What needs to be done — Repeat everything in the material exactly.

Provided records —
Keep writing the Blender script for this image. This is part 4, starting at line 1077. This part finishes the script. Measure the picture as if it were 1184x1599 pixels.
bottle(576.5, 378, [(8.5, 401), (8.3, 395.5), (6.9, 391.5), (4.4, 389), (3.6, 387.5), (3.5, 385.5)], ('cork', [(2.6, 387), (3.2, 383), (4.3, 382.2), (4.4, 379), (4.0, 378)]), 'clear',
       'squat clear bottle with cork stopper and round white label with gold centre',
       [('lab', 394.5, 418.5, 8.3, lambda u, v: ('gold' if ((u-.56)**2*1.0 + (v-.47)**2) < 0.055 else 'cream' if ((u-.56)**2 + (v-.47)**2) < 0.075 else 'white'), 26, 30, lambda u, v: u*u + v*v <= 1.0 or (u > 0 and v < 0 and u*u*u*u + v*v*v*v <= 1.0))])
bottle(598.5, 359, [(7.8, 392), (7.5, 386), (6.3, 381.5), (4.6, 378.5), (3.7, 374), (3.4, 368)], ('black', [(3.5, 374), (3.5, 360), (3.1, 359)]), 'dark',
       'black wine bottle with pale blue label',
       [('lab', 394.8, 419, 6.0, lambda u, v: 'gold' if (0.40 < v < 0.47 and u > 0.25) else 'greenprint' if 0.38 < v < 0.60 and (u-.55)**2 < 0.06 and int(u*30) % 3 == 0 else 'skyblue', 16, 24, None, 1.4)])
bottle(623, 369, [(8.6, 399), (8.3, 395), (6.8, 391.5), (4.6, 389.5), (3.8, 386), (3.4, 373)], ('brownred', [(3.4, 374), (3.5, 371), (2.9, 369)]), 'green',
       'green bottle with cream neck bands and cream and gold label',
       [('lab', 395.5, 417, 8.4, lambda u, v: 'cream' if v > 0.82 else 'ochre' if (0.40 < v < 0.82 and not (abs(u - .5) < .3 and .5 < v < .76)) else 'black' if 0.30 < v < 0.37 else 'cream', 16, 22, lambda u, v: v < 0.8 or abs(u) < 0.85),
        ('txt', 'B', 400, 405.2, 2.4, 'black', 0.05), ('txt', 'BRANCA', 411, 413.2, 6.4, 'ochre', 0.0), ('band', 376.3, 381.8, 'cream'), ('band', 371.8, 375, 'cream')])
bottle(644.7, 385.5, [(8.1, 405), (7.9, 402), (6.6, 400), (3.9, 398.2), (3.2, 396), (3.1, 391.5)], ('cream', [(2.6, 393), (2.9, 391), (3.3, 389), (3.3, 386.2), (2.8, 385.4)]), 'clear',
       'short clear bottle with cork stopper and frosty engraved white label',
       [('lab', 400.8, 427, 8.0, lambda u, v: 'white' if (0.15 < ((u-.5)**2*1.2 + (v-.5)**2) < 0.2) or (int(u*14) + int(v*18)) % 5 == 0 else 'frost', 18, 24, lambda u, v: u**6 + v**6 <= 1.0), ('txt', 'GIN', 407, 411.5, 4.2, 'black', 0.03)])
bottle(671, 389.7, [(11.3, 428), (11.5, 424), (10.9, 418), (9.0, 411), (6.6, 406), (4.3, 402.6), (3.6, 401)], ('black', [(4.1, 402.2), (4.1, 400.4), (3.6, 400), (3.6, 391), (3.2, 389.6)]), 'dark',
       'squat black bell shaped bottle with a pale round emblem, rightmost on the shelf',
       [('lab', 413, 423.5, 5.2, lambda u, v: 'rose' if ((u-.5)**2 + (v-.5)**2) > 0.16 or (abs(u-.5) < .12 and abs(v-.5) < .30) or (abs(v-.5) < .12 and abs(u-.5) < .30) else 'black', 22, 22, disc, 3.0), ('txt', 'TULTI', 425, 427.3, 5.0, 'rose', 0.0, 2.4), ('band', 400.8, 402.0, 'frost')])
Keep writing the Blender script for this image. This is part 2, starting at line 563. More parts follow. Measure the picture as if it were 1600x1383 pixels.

Task result —
Keep writing the Blender script for this image. This is part 4, starting at line 1077. This part finishes the script. Measure the picture as if it were 1184x1599 pixels.
bottle(576.5, 378, [(8.5, 401), (8.3, 395.5), (6.9, 391.5), (4.4, 389), (3.6, 387.5), (3.5, 385.5)], ('cork', [(2.6, 387), (3.2, 383), (4.3, 382.2), (4.4, 379), (4.0, 378)]), 'clear',
       'squat clear bottle with cork stopper and round white label with gold centre',
       [('lab', 394.5, 418.5, 8.3, lambda u, v: ('gold' if ((u-.56)**2*1.0 + (v-.47)**2) < 0.055 else 'cream' if ((u-.56)**2 + (v-.47)**2) < 0.075 else 'white'), 26, 30, lambda u, v: u*u + v*v <= 1.0 or (u > 0 and v < 0 and u*u*u*u + v*v*v*v <= 1.0))])
bottle(598.5, 359, [(7.8, 392), (7.5, 386), (6.3, 381.5), (4.6, 378.5), (3.7, 374), (3.4, 368)], ('black', [(3.5, 374), (3.5, 360), (3.1, 359)]), 'dark',
       'black wine bottle with pale blue label',
       [('lab', 394.8, 419, 6.0, lambda u, v: 'gold' if (0.40 < v < 0.47 and u > 0.25) else 'greenprint' if 0.38 < v < 0.60 and (u-.55)**2 < 0.06 and int(u*30) % 3 == 0 else 'skyblue', 16, 24, None, 1.4)])
bottle(623, 369, [(8.6, 399), (8.3, 395), (6.8, 391.5), (4.6, 389.5), (3.8, 386), (3.4, 373)], ('brownred', [(3.4, 374), (3.5, 371), (2.9, 369)]), 'green',
       'green bottle with cream neck bands and cream and gold label',
       [('lab', 395.5, 417, 8.4, lambda u, v: 'cream' if v > 0.82 else 'ochre' if (0.40 < v < 0.82 and not (abs(u - .5) < .3 and .5 < v < .76)) else 'black' if 0.30 < v < 0.37 else 'cream', 16, 22, lambda u, v: v < 0.8 or abs(u) < 0.85),
        ('txt', 'B', 400, 405.2, 2.4, 'black', 0.05), ('txt', 'BRANCA', 411, 413.2, 6.4, 'ochre', 0.0), ('band', 376.3, 381.8, 'cream'), ('band', 371.8, 375, 'cream')])
bottle(644.7, 385.5, [(8.1, 405), (7.9, 402), (6.6, 400), (3.9, 398.2), (3.2, 396), (3.1, 391.5)], ('cream', [(2.6, 393), (2.9, 391), (3.3, 389), (3.3, 386.2), (2.8, 385.4)]), 'clear',
       'short clear bottle with cork stopper and frosty engraved white label',
       [('lab', 400.8, 427, 8.0, lambda u, v: 'white' if (0.15 < ((u-.5)**2*1.2 + (v-.5)**2) < 0.2) or (int(u*14) + int(v*18)) % 5 == 0 else 'frost', 18, 24, lambda u, v: u**6 + v**6 <= 1.0), ('txt', 'GIN', 407, 411.5, 4.2, 'black', 0.03)])
bottle(671, 389.7, [(11.3, 428), (11.5, 424), (10.9, 418), (9.0, 411), (6.6, 406), (4.3, 402.6), (3.6, 401)], ('black', [(4.1, 402.2), (4.1, 400.4), (3.6, 400), (3.6, 391), (3.2, 389.6)]), 'dark',
       'squat black bell shaped bottle with a pale round emblem, rightmost on the shelf',
       [('lab', 413, 423.5, 5.2, lambda u, v: 'rose' if ((u-.5)**2 + (v-.5)**2) > 0.16 or (abs(u-.5) < .12 and abs(v-.5) < .30) or (abs(v-.5) < .12 and abs(u-.5) < .30) else 'black', 22, 22, disc, 3.0), ('txt', 'TULTI', 425, 427.3, 5.0, 'rose', 0.0, 2.4), ('band', 400.8, 402.0, 'frost')])
Keep writing the Blender script for this image. This is part 2, starting at line 563. More parts follow. Measure the picture as if it were 1600x1383 pixels.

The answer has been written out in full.